Rondkomen naar huishoudenstype, 2002
Meeste problemen bij eenoudergezinnen
Niet alle huishoudenstypen geven in dezelfde mate aan moeilijk rond te komen. Paren zonder kinderen kwamen naar eigen zeggen het makkelijkst rond. Daarentegen hadden alleenstaanden en vooral eenoudergezinnen relatief veel moeite om uit te komen met hun geld. Zo had eenderde van de eenoudergezinnen in 2002 moeite rond te komen. Voor een deel komt dat doordat deze huishoudens gemiddeld een lager inkomen hebben. Bovendien hebben ze vaak minder eigen vermogen achter de hand.

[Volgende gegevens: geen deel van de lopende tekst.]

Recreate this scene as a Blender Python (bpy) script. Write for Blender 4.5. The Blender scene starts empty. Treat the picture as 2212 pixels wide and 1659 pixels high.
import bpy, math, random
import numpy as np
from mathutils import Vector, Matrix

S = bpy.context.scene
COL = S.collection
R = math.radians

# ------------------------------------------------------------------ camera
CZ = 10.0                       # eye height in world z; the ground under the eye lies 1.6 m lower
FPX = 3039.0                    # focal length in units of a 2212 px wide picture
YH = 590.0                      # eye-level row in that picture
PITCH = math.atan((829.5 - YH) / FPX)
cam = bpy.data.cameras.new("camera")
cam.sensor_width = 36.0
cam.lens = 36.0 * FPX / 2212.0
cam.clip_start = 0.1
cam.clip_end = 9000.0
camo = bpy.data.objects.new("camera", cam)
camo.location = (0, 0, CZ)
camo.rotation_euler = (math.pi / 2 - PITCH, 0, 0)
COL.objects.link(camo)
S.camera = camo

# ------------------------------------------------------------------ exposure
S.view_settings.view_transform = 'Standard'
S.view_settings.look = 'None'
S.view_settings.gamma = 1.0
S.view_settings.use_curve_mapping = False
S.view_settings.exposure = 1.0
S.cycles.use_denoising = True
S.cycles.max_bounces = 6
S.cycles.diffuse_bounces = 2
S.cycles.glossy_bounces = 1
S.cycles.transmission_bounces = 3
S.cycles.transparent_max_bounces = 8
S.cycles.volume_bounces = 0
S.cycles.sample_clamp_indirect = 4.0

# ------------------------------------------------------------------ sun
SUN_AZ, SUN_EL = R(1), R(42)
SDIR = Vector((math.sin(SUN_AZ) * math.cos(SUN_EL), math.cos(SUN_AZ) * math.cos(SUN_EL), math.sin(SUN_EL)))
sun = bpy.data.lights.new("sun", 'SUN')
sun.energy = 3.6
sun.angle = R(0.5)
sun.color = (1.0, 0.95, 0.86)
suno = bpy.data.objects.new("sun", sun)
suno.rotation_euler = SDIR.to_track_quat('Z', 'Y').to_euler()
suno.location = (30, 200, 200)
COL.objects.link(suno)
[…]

Huishoudens die moeilijk en makkelijk rondkomen in Europa, 2001
Gunstige positie binnen Europese Unie
Binnen de Europese Unie waren het Verenigd Koninkrijk, Luxemburg en Nederland de landen met het laagste percentage huishoudens die aangeven moeilijk te kunnen rondkomen. Ook zeiden in Luxemburg en Nederland de meeste huishoudens makkelijk uit te kunnen komen met hun geld. Portugezen en vooral Grieken ervaarden de grootste financiële krapte.